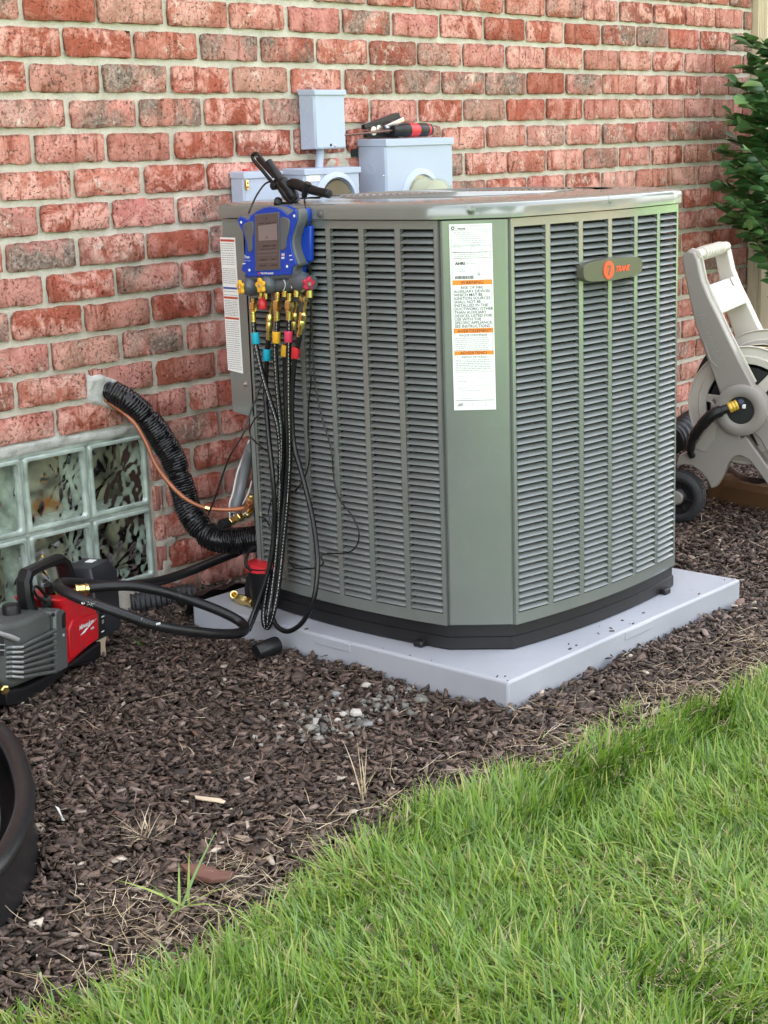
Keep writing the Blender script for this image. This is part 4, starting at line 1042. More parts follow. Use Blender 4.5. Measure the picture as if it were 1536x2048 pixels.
rel = [hp(985, 320, -.008), hp(975, 345, -.008), hp(965, 370, -.008), hp(955, 395, -.008), hp(948, 425, -.008), hp(942, 460, -.008)]
mb = MB(); mb.tube(rel, [.0075, .0085, .008, .0065, .006, .0055], 12); rl = mb.build('strain_relief', M['black'], pc, True)
mb = MB()
for k in range(5): mb.tube([rel[0].lerp(rel[-1], .25 + k * .14) + V(.0078 * math.cos(t_ / 8 * 6.283), .0078 * math.sin(t_ / 8 * 6.283), 0) for t_ in range(8)], .0011, 5, True)
mb.build('relief_ridge', M['black'], rl, True); rl['kind'] = 'thing'

# ================================================================== CHARGING HOSES
def hx(u, v, x): return at(u, v, 0, x)
def printed(mb, path, r, dash=.0050, gap=.0030, wd=.00055, ang=0):
    s = 0
    for a, b in zip(path, path[1:]):
        l = (b - a).length; t_ = (b - a).normalized(); toc = (CAM - a); toc = (toc - t_ * toc.dot(t_)).normalized()
        sd = t_.cross(toc); nn = (toc * math.cos(ang) + sd * math.sin(ang)); tt = t_.cross(nn)
        s += l
        if (s % (dash + gap)) < dash:
            c0 = a + nn * (r + .00025); c1 = b + nn * (r + .00025); mb.poly([c0 - tt * wd, c0 + tt * wd, c1 + tt * wd, c1 - tt * wd])
def hose(label, pts, r, col, collar, coup, stripe=None, ang=0.1, name='charging_hose'):
    """pts (u, v, x); collar ((u0,v0),(u1,v1),x) sleeve; coup list of (u0,v0,u1,v1,x,radius,kind)"""
    P_ = smooth([hx(*p) for p in pts], 10); t = thing(name, label, 'hose', P_[0], 'charging hoses hanging from the gauge')
    mb = MB(); mb.tube(P_, r, 12); mb.build('hose_line', M['hose'], t, True)
    if stripe:
        mb = MB(); printed(mb, smooth([hx(*p) for p in pts], 26), r, ang=ang); o = mb.build('printed_line', M['hoseprint'], t); o['kind'] = 'stuff'
    if collar:
        (u0, v0, u1, v1, x) = collar; a, b = hx(u0, v0, x), hx(u1, v1, x); l = (b - a).length
        m_ = MB(); m_.lathe(a, b - a, [(0, r + .0005), (0, .0082), (.001, .0094), (l - .001, .0090), (l, .0082), (l, r + .0005)], 18, False); m_.build('colour_sleeve', M[col], t, True, angle=40)
    for (u0, v0, u1, v1, x, rr, kind) in coup:
        a, b = hx(u0, v0, x), hx(u1, v1, x); l = (b - a).length; m_ = MB()
        if kind == 'crimp':
            pr = [(0, rr * .8)]
            for k in range(4): pr += [(l * (k + .1) / 4, rr), (l * (k + .72) / 4, rr), (l * (k + .82) / 4, rr * .84), (l * (k + .98) / 4, rr * .84)]
            m_.lathe(a, b - a, pr, 14); m_.build('crimp', M['brass'], t, True, angle=30)
        elif kind == 'nut': m_.lathe(a, b - a, [(0, rr * .8), (l * .15, rr), (l * .75, rr), (l * .8, rr * .82), (l, rr * .8)], 6); m_.build('coupling_nut', M['brass'], t, True, angle=25)
        elif kind == 'body': m_.lathe(a, b - a, [(0, rr * .75), (l * .1, rr), (l * .45, rr), (l * .5, rr * .86), (l * .6, rr), (l * .95, rr), (l, rr * .7)], 14); m_.build('coupling_body', M['brass'], t, True, angle=30)
        else: m_.tube([a, b], rr, 12); m_.build('stem', M['brass'], t, True, angle=30)
    return t
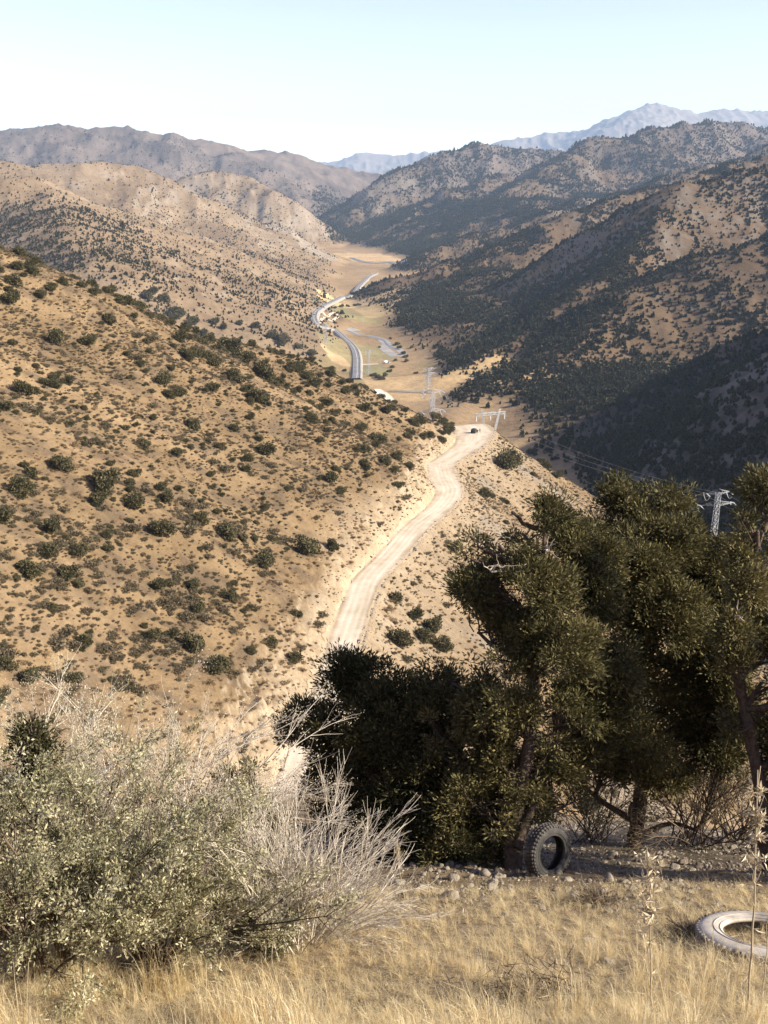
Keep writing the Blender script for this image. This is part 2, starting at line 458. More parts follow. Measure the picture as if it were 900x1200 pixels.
# ploughed and mown fields on the valley floor: centre, half widths in metres, colour
for px, py, rx, ry, fcol in [(382, 346, 14, 26, (.62, .47, .25)), (394.5, 416, 14, 40, (.55, .40, .22)), (368, 352, 9, 25, (.20, .19, .11)), (393, 405, 16, 55, (.27, .235, .12)),
        (434, 413, 19, 55, (.28, .245, .125)), (436, 432, 18, 40, (.25, .23, .115)), (472, 347, 26, 9, (.17, .19, .08)), (417, 371, 30, 60, (.27, .235, .11)), (450, 362, 40, 60, (.46, .33, .17)),
        (395, 357, 28, 25, (.60, .46, .25)), (545, 447, 70, 60, (.47, .335, .175)), (490, 450, 50, 50, (.45, .32, .17)), (430, 301, 70, 150, (.56, .40, .21)), (400, 365, 20, 60, (.25, .22, .11)), (450, 348, 60, 40, (.44, .32, .18))]:
    fx, fy, _ = hit1(px, py, t0=600)
    dd = np.maximum(np.abs(X-fx+.25*(Y-fy))/rx, np.abs(Y-fy)/ry)+fbm(X*.05, Y*.03, 221, 3)*.25
    c = lerp(c, fcol, sstep(1.1, .9, dd)*.85)
M_VAL = earth_mat('valley_earth', .12, .5, 3.0, .45)
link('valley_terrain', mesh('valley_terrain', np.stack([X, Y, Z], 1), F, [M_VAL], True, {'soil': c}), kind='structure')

# ---- far blue mountains
X, Y, Z, F, S = sheet(r4)
c = lerp((.20, .17, .14), (.30, .26, .22), fbm(X*.002, Y*.002, 211, 4)*.5+.5)
M_FAR = earth_mat('mountain_rock', .02, .3, 10.0, .3)
link('far_mountains', mesh('far_mountains', np.stack([X, Y, Z], 1), F, [M_FAR], True, {'soil': c}), kind='structure')
# --------------------------------------------------------------- roads and valley floor
def catmull(pts, n=8):
    p = np.asarray(pts, float); p = np.vstack([2*p[0]-p[1], p, 2*p[-1]-p[-2]]); out = []
    for i in range(1, len(p)-2):
        t = np.linspace(0, 1, n, endpoint=False)[:, None]
        out.append(.5*((2*p[i])+(-p[i-1]+p[i+1])*t+(2*p[i-1]-5*p[i]+4*p[i+1]-p[i+2])*t*t+(-p[i-1]+3*p[i]-3*p[i+1]+p[i+2])*t**3))
    return np.vstack(out+[p[-2][None]])

def normals2(p):
    t = np.gradient(p[:, :2], axis=0); t /= np.linalg.norm(t, axis=1, keepdims=True)
    return np.stack([t[:, 1], -t[:, 0]], 1)          # to the right of travel

def ribbon(p, offs, zs, name, mat, kind='structure', drape=False):
    """strip with a fixed cross section: offs sideways, zs upward"""
    N = normals2(p); k = len(offs)
    V = np.zeros((len(p), k, 3))
    V[:, :, :2] = p[:, None, :2]+N[:, None]*np.asarray(offs)[None, :, None]
    V[:, :, 2] = (H(V[:, :, 0].ravel(), V[:, :, 1].ravel()).reshape(len(p), k) if drape else p[:, None, 2])+np.asarray(zs)[None]
    i = np.arange(len(p)-1)[:, None]*k; j = np.arange(k-1)[None]
    F = np.stack([i+j, i+j+1, i+k+j+1, i+k+j], -1).reshape(-1, 4)
    return link(name, mesh(name, V.reshape(-1, 3), F[:, ::-1], [mat], True), kind=kind) if name else (V, F)

# the unpaved road: a sheet on the carved shelf, with wheel tracks and a ragged edge
ys = np.arange(99, 434, .8)
xs = RX(ys); e = .25; g = (RX(ys+e)-RX(ys-e))/(2*e); nx = 1/np.sqrt(1+g*g); ny = -g*nx
fr = np.linspace(-1, 1, 25)
wob = .4*vnoise(ys*.5, ys*0, 301)+.6*vnoise(ys*.13, ys*0, 302)
wr = .35*vnoise(ys*.45, ys*0+5, 303)+.5*vnoise(ys*.15, ys*0+5, 304)
hw = RHW(ys)
off = fr[None]*(hw+.2)[:, None]+np.where(fr[None] < 0, wob[:, None]*-fr[None], wr[:, None]*fr[None])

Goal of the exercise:
Count every line bearing the word "soil"; report the total only.

Solution to this problem:
2